Jean-Paul Brighelli : L’Ecole à deux vitesses a été mise en place à partir de la réforme Jospin : c’est si vrai que les centrales privées d’aide aux devoirs, de type Acadomia, ont fleuri dans les années qui ont suivi la politique de l’élève au centre du système constructeur de ses propres savoirs - en fait, invité à se crétiniser tout seul. 
Aujourd’hui, le système est quasi-parfait. L’étape ultime, ce sera - ça se met en place doucement - la disparition du service public d’éducation, enfoui sous la catastrophe que les "assassins de l’école", pour reprendre l’heureuse expression de Carole Barjon, ont tranquillement installée.
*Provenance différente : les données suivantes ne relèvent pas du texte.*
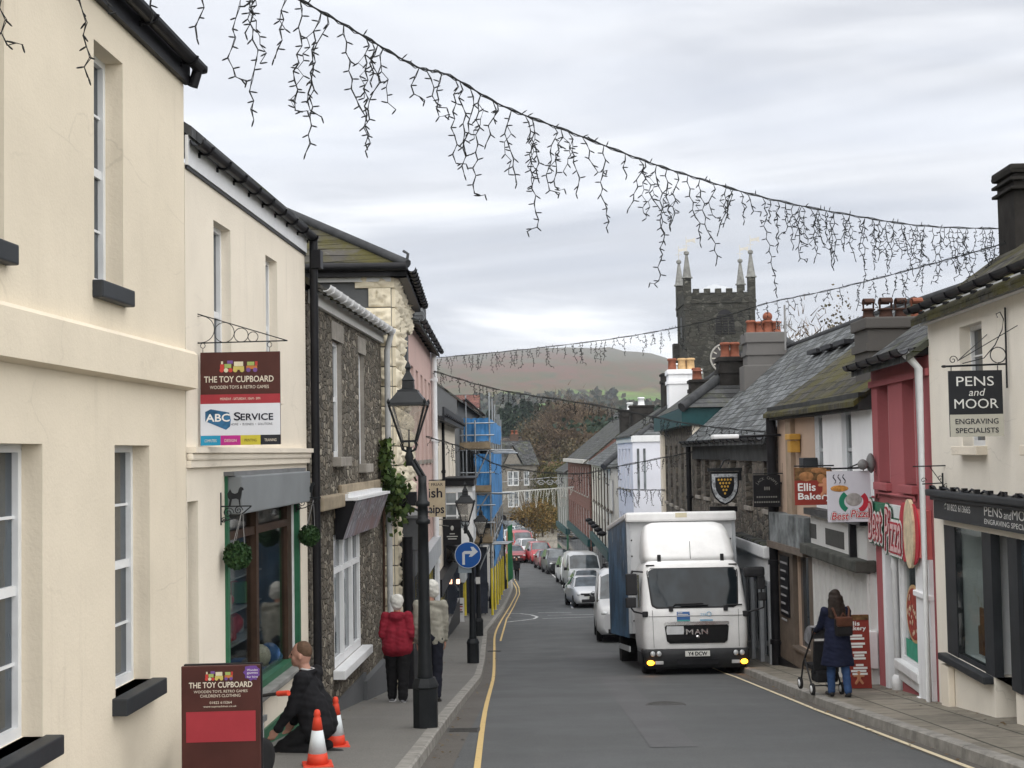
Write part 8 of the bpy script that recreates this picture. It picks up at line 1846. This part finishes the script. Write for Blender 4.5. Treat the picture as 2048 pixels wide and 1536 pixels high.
# woman in red, walking away
J = skeleton(.04, ((.10, .10), (-.10, .10)), ((-.3, 1.2, -.15, .12), (-.3, 1.2, .15, -.12)), .015)
fx = feet(796, 1404)
t, P, sc = person('white haired person in a dark red fleece and black trousers, walking away', (fx[0], fx[1], fx[2] + .0), radians(-4), 1.54, J, REDJ, BLKT, WHH, M('grey_trainer', (.16, .16, .17), .7), fat=1.3, hands=(1, 1), hood=True, legfat=1.3)
for q in t.children:
    if q.name.startswith('shoe'): 
        pass
for i in (0, 1): a = J['a%d' % i]; MB().bbox((a.x - .045) * sc, (a.x + .045) * sc, (a.y - .08) * sc, (a.y + .16) * sc, (a.z - .085) * sc, (a.z - .055) * sc, .01).build('shoe_sole', M('white_sole', (.6, .6, .6), .6), t)
# tall man in beige behind the lamp post
J = skeleton(.05, ((.16, .05), (-.16, .12)), ((-.06, .12), (.1, .15)), .02)
fx = feet(863, 1401)
person('tall person in a beige jacket with dark collar, walking behind the nearest lantern post', fx, radians(-3), 1.74, J, BEIJ, CLOTH('dark_navy_trousers', (.012, .013, .02)), WHH, M('black_shoe', (.02, .02, .02), .5), SKIN2, yaw=.9, fat=1.02, hood=False, legfat=1.05)
# man in black kneeling by the shop plinth, looking left
J = skeleton(.16, ((1.0, 2.2), (1.25, 2.35)), ((.25, .35, -.06), (.3, .25, .06)), .03, hip=.32, stoop=.18)
for i, s in enumerate((-1, 1)):
    h_ = J['h%d' % i]; J['k%d' % i] = V(s * .13, .36, .075); J['a%d' % i] = V(s * .11, -.06, .085); J['t%d' % i] = V(s * .11, -.20, .05)
pz = at(633, 1400, 13.9); zz = at(633, 1284, 13.9).z
t, P, sc = person('person with sandy hair in a black jacket, kneeling and looking left', (pz.x - .0, 13.9, gz(13.9) + .13), radians(76), 1.74, J, BLKJ, BLKT, GIH, M('black_shoe', (.02, .02, .02), .5), SKIN2, yaw=.10, fat=1.06, hairkind='crop', eyes=True)
hd = (P(0, 0, .13) * sc).z; t.location.z += (zz - (gz(13.9) + .13)) - hd if abs((zz - (gz(13.9) + .13)) - hd) < .12 else 0
b = MB(); q = J['neck'] * sc; b.tube([q + V(.066 * cos(a), .062 * sin(a) + .006, .026 + .008 * sin(a)) for a in [2 * pi * i / 16 for i in range(16)]], .012, 8, closed=True); b.build('shirt_collar', M('white_shirt', (.5, .5, .5), .8), t)
MB().ball(tuple((J['s1'] * .45 + J['e1'] * .55) * sc + V(.07, 0, 0)), .014, 8, 6).build('badge', SW, t)
# woman with long dark hair and pushchair
J = skeleton(.10, ((.12, .08), (-.12, .18)), ((.45, .7, -.10), (.10, .35, .10)), .02)
fx = feet(1678, 1393); wy = fx[1]
t, P, sc = person('person with long dark hair in a navy coat and jeans, pushing the pushchair', fx, radians(7), 1.50, J, NAVY, JEAN, BRH, M('black_shoe', (.02, .02, .02), .5), fat=1.05, coat=1.15, hairkind='long', hood=False, legfat=1.0)
LEA = M('brown_leather', (.085, .032, .018), .5, .25, 8, .1)
tb = thing('backpack', 'brown and black backpack worn on the navy coat', 'backpack', Vector(fx) + Matrix.Rotation(radians(7), 3, 'Z') @ (V(.05, -.13, 1.02) * sc), radians(7))
b = MB(); b.bbox(-.125, .125, -.09, .03, -.02, .25, .04); b.build('bag', M('black_canvas', (.014, .013, .014), .8, .2), tb); MB().bbox(-.12, .12, -.11, .02, .12, .255, .025).build('flap', LEA, tb)
b = MB(); b.tube([(-.09, .0, .24), (-.12, .05, .36), (-.13, .12, .38)], .016, 6); b.tube([(.09, .0, .24), (.12, .05, .36), (.13, .12, .38)], .016, 6); b.tube([(-.03, -.03, .26), (0, -.03, .31), (.03, -.03, .26)], .01, 6); b.build('straps', LEA, tb)
ps = gp(1646, 1386, .14); t = thing('pushchair', 'black pushchair with grey seat in front of the person in navy', 'pushchair', (ps.x, ps.y + .1, ps.z), radians(6))
b = MB()
for s in (-1, 1):
    b.tube([(s * .22, -.42, .98), (s * .22, -.3, .86), (s * .22, .15, .42), (s * .21, .32, .1)], .014, 8); b.tube([(s * .22, -.26, .1), (s * .22, .08, .5)], .014, 8)
b.tube([(-.22, -.42, .98), (.22, -.42, .98)], .018, 8); b.tube([(-.22, -.26, .14), (.22, -.26, .14)], .01, 6); b.build('frame', PLAST, t)
MB().box(-.19, .19, -.16, .2, .36, .42).box(-.19, .19, -.2, -.14, .36, .82, Matrix.Rotation(.15, 4, 'X')).build('seat', CLOTH('black_fabric', (.02, .02, .022)), t)
b = MB(); vs = []
for i in range(9):
    a = pi * (.05 + .55 * i / 8)
    for x in (-.2, .2): vs.append((x, -.12 + .3 * cos(a) - .02, .72 + .28 * sin(a)))
b.add(vs, [(2 * i, 2 * i + 1, 2 * i + 3, 2 * i + 2) for i in range(8)], True)
for s in (0, 1): b.add([vs[2 * i + s] for i in range(9)] + [((-.2, .2)[s], -.14, .70)], [tuple(range(10))], False)
b.build('hood', M('grey_hood', (.19, .19, .2), .8, .5, 6), t); MB().bbox(-.17, .17, -.3, -.02, .18, .36, .04).build('basket', CLOTH('black_fabric', (.02, .02, .022)), t)
for s in (-1, 1):
    for y_ in (-.26, .32):
        m4 = Matrix.Translation((s * .22, y_, .09)) @ Matrix.Rotation(pi / 2, 4, 'Y'); w_ = MB().lathe([(.06, -.02), (.088, -.018), (.09, 0), (.088, .018), (.06, .02)], 18, (0, 0, 0), True, 0, m4).build('wheel', TYRE, t)
        MB().lathe([(.02, -.024), (.055, -.022), (.055, .022), (.02, .024)], 14, (0, 0, 0), True, 0, m4).build('rim', WHITEP, w_)
# distant people
J = skeleton(.02, ((.05, .05), (-.05, .05)), ((.05, .3), (-.05, .2)))
p = gp(967, 1228, .13); person('person in a long dark coat standing beside the yellow scaffold poles', (p.x, p.y, p.z), radians(170), 1.62, J, BLKJ, BLKT, BRH, M('black_shoe', (.02, .02, .02), .5), coat=.9, vs=1.8)
J = skeleton(.03, ((.25, .05), (-.25, .3)), ((.25, .4), (-.25, .4)))
p = gp(1034, 1162, .0); person('small distant person in black walking up the middle of the road', (p.x, p.y, p.z), radians(175), 1.62, J, BLKJ, BLKT, BRH, M('black_shoe', (.02, .02, .02), .5), coat=.3, vs=1.8)
# fallen leaves and grit gathered along kerbs and wall feet
rnd = random.Random(99); b = MB()
for k in range(520):
    y = 9 + 40 * rnd.random() ** 1.4; side = rnd.random()
    if side < .3: x = kl(y) + abs(rnd.gauss(0, .12)) + .02; z = gz(y) + .012
    elif side < .55: x = kr(y) - abs(rnd.gauss(0, .12)) - .02; z = gz(y) + .012
    elif side < .85: x = lerp_tab([(9, 5.35), (18.7, 5.5), (22.6, 5.74), (30, 5.6), (50, 5.6)], y) - abs(rnd.gauss(0, .16)) - .02; z = gz(y) + .155
    else: x = LX(y) + .08 + abs(rnd.gauss(0, .15)); z = gz(y) + .16
    a = rnd.uniform(0, 6.28); s = rnd.uniform(.012, .035); d = Vector((cos(a), sin(a), rnd.uniform(-.2, .3))) * s; e = Vector((-sin(a), cos(a), rnd.uniform(-.1, .3))) * s * .7; p = Vector((x, y, z))
    b.add([p - d, p + e, p + d, p - e], [(0, 1, 2, 3)], False)
tag(b.build('fallen_leaves', leaf_mat('fallen_leaf', [(.05, .035, .02), (.11, .07, .03), (.16, .11, .05), (.07, .06, .04)])), 'brown leaves and grit gathered along the kerbs and wall feet', 'leaves', kind='stuff')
Partout fleurissent des initiatives privées, et payantes bien entendu, destinées à pallier les manques criants du service public. On a créé le besoin en vidant l’école de la République de sa substance, on le remplit par un système-bis, onéreux, inaccessible aux pauvres, pour lesquels on maintiendra, à moindre frais, une école du moindre effort et de la culture zéro où on leur apprendra à cocher des cases sur des billets de loto : les actuels exercices à option et à choix multiple en donnent un avant-goût.

Alors les bobos des villes-monde s’étonneront des révoltes populaires, et crieront bien fort quand des manants viendront les empaler - ou promener leurs têtes au bout des piques. C’est une politique qui conduit à l’émeute, on y va tout droit et on croit qu’en saupoudrant les banlieues de subventions, on les évitera. Ah oui ? Parlez-en aux policiers de Viry-Châtillon.